--- start of Records provided ---
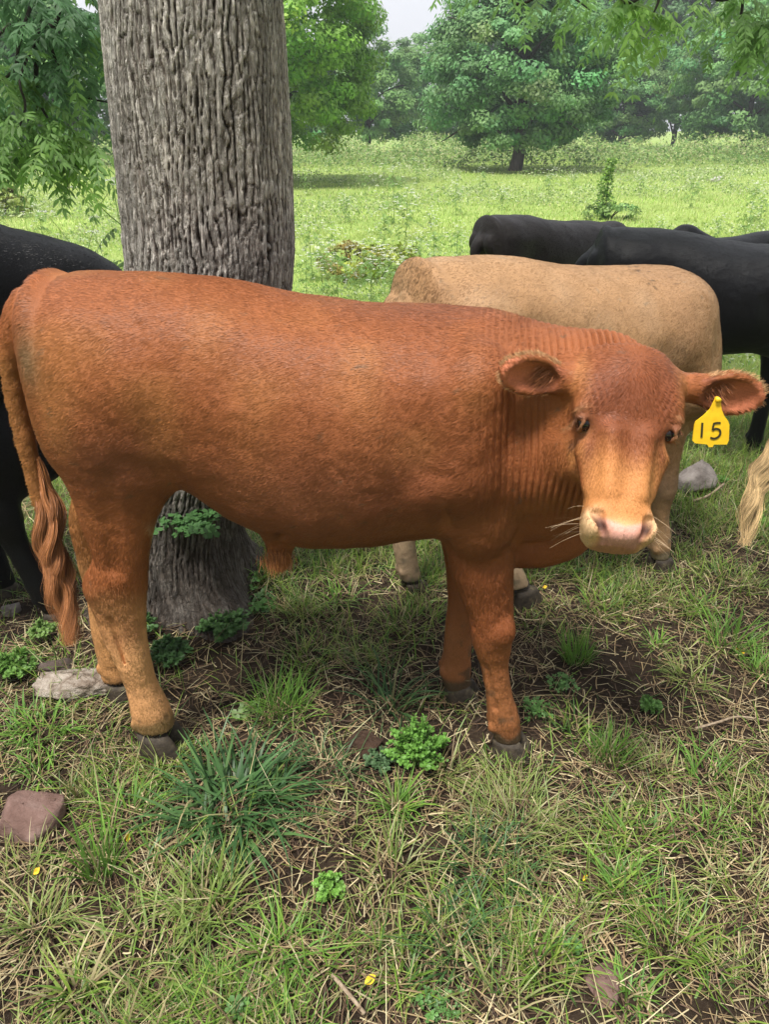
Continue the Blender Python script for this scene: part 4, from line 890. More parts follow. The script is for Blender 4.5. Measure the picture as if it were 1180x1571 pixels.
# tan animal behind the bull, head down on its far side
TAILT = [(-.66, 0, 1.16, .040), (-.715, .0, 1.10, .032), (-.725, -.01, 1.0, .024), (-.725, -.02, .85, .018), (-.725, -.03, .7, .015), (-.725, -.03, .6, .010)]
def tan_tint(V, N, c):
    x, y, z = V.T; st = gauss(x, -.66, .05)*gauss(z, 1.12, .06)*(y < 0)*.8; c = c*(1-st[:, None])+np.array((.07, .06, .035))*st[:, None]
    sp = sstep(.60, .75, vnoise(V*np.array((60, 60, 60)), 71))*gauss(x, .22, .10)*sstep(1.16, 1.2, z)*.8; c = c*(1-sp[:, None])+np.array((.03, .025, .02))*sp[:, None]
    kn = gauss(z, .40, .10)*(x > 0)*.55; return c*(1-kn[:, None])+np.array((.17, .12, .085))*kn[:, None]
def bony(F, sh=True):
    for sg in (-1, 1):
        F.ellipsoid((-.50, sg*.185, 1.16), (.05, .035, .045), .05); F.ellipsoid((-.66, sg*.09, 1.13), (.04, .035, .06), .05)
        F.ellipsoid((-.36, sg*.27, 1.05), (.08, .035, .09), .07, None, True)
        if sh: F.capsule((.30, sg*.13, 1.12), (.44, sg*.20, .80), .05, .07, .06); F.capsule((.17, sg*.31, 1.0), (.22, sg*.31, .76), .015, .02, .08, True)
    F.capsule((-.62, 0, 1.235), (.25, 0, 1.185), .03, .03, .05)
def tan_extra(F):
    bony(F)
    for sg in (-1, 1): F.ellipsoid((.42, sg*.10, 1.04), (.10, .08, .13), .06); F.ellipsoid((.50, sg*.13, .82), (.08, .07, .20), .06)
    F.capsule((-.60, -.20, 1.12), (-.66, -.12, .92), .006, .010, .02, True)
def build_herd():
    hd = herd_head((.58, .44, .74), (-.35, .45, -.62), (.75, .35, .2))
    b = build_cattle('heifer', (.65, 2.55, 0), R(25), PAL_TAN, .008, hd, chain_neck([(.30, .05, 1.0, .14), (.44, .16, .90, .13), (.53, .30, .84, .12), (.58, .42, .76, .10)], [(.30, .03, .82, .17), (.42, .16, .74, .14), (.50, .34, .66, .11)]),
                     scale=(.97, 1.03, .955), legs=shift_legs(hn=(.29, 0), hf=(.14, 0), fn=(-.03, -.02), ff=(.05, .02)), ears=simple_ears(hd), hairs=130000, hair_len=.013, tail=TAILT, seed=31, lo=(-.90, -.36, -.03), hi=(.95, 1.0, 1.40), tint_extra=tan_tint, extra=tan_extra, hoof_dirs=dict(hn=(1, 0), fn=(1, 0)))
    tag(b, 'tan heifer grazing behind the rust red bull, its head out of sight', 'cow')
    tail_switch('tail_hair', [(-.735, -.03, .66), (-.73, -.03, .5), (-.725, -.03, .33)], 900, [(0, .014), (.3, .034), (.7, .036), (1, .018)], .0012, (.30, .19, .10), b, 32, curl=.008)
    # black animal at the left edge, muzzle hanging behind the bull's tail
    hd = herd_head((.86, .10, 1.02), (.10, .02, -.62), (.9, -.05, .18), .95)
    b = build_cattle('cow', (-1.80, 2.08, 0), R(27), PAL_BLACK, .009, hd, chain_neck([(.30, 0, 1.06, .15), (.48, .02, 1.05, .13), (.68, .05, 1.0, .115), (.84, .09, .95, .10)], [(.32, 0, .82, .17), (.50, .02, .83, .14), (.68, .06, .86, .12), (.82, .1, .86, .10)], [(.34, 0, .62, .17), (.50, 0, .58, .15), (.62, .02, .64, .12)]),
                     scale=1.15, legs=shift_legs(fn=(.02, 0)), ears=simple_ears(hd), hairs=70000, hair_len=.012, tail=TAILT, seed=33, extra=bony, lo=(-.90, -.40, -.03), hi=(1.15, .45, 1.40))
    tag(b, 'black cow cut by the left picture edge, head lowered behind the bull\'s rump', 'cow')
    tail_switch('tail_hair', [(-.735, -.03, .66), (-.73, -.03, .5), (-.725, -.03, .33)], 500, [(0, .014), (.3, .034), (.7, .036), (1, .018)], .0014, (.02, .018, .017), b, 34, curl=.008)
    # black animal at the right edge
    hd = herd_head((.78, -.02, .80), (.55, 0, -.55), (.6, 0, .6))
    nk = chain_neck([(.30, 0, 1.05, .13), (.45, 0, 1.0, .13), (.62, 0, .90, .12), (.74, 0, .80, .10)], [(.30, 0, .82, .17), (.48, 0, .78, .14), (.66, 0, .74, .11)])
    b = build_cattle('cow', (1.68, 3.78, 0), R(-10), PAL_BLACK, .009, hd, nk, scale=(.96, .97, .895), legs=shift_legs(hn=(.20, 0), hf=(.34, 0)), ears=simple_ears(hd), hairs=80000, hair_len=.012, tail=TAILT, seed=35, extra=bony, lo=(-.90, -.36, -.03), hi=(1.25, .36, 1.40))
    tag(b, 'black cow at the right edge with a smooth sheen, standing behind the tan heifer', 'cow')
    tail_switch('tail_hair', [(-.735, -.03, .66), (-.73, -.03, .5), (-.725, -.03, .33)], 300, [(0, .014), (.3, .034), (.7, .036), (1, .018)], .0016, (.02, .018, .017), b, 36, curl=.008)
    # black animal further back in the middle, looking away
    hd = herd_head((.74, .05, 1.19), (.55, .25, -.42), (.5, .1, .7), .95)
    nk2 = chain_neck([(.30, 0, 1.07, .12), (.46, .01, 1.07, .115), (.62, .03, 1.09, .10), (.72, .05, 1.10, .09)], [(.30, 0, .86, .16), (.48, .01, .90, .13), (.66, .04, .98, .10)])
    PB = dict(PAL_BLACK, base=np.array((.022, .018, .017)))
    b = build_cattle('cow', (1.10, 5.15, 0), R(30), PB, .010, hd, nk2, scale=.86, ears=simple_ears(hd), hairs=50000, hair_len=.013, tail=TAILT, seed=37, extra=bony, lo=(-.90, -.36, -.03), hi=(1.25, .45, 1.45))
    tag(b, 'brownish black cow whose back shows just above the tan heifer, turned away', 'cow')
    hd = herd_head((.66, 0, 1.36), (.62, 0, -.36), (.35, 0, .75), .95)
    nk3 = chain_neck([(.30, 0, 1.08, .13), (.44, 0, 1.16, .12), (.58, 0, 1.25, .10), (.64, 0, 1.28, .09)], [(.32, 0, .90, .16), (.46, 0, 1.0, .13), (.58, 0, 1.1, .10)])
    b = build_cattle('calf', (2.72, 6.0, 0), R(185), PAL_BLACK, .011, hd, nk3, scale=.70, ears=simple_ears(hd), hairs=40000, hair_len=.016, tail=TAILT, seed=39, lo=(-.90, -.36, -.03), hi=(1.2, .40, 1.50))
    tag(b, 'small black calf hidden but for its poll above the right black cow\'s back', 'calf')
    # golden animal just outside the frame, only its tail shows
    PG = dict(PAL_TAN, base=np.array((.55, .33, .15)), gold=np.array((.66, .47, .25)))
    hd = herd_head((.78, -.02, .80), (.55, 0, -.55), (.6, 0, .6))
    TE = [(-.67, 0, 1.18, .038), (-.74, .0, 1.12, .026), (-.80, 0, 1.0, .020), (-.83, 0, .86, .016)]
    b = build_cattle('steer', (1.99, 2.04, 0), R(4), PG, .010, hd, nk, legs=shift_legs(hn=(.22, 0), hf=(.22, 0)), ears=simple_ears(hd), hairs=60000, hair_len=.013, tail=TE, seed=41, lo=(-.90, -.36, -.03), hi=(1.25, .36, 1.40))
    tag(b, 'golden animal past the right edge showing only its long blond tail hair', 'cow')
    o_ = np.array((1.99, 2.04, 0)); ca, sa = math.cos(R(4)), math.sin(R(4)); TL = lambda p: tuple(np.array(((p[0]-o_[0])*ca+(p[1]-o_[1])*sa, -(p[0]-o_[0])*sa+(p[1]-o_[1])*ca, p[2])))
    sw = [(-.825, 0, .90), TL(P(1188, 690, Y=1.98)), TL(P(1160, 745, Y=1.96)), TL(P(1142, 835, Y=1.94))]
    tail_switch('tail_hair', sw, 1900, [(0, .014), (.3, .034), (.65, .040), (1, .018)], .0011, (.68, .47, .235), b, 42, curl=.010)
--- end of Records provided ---
--- start of Records provided ---
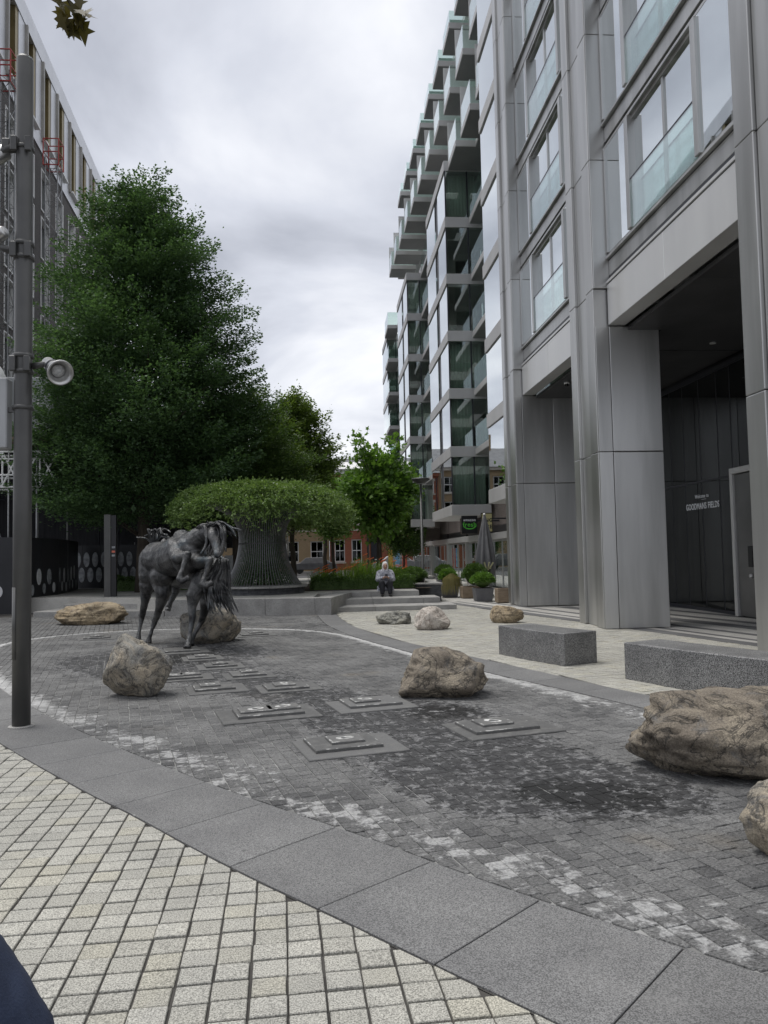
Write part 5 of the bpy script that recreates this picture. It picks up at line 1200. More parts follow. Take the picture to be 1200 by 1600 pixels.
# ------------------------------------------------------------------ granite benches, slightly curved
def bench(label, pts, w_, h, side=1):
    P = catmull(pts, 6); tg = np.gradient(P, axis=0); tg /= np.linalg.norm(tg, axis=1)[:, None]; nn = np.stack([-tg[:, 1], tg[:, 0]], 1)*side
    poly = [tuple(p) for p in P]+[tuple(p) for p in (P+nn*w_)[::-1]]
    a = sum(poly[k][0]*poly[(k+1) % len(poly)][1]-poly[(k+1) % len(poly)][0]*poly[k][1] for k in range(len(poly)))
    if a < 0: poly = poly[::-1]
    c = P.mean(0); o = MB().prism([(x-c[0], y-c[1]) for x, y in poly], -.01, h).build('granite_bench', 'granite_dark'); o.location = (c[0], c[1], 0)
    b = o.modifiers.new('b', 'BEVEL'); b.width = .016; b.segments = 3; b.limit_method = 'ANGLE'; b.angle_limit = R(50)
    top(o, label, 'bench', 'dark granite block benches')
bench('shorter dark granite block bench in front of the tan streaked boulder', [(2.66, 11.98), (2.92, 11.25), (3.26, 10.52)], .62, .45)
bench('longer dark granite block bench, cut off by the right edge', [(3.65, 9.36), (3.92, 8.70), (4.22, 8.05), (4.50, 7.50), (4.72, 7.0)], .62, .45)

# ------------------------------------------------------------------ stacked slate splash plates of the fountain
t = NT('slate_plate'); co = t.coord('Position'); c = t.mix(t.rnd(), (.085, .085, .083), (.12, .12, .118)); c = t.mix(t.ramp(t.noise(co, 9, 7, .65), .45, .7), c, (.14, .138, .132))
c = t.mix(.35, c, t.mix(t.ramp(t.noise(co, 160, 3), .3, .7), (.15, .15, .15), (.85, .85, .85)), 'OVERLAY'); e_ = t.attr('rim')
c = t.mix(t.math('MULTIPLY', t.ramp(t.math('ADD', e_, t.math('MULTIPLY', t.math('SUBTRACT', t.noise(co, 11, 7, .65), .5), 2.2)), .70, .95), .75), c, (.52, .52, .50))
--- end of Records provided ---
--- start of Records provided ---
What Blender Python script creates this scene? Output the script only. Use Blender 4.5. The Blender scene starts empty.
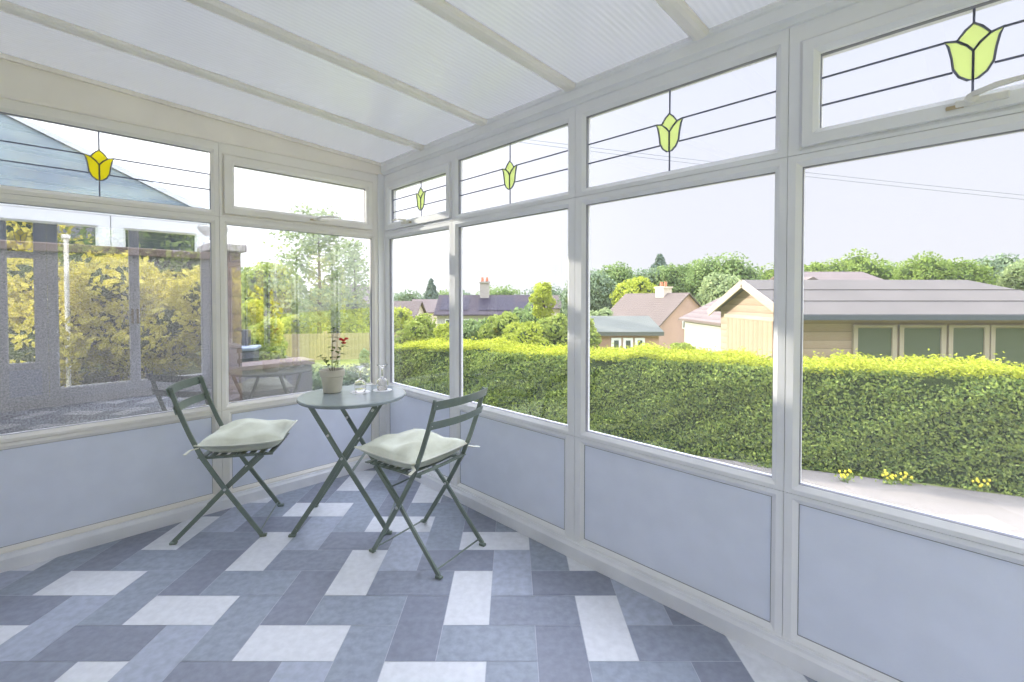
--- end of Records provided ---
- [Given request]:
Transcribe precisely the lines between the one that contains "Write part 5" and the one that contains "bench('longer dark granite", counting those two lines as part of the range.

- [Output of the task]:
Write part 5 of the bpy script that recreates this picture. It picks up at line 1200. More parts follow. Take the picture to be 1200 by 1600 pixels.
# ------------------------------------------------------------------ granite benches, slightly curved
def bench(label, pts, w_, h, side=1):
    P = catmull(pts, 6); tg = np.gradient(P, axis=0); tg /= np.linalg.norm(tg, axis=1)[:, None]; nn = np.stack([-tg[:, 1], tg[:, 0]], 1)*side
    poly = [tuple(p) for p in P]+[tuple(p) for p in (P+nn*w_)[::-1]]
    a = sum(poly[k][0]*poly[(k+1) % len(poly)][1]-poly[(k+1) % len(poly)][0]*poly[k][1] for k in range(len(poly)))
    if a < 0: poly = poly[::-1]
    c = P.mean(0); o = MB().prism([(x-c[0], y-c[1]) for x, y in poly], -.01, h).build('granite_bench', 'granite_dark'); o.location = (c[0], c[1], 0)
    b = o.modifiers.new('b', 'BEVEL'); b.width = .016; b.segments = 3; b.limit_method = 'ANGLE'; b.angle_limit = R(50)
    top(o, label, 'bench', 'dark granite block benches')
bench('shorter dark granite block bench in front of the tan streaked boulder', [(2.66, 11.98), (2.92, 11.25), (3.26, 10.52)], .62, .45)
bench('longer dark granite block bench, cut off by the right edge', [(3.65, 9.36), (3.92, 8.70), (4.22, 8.05), (4.50, 7.50), (4.72, 7.0)], .62, .45)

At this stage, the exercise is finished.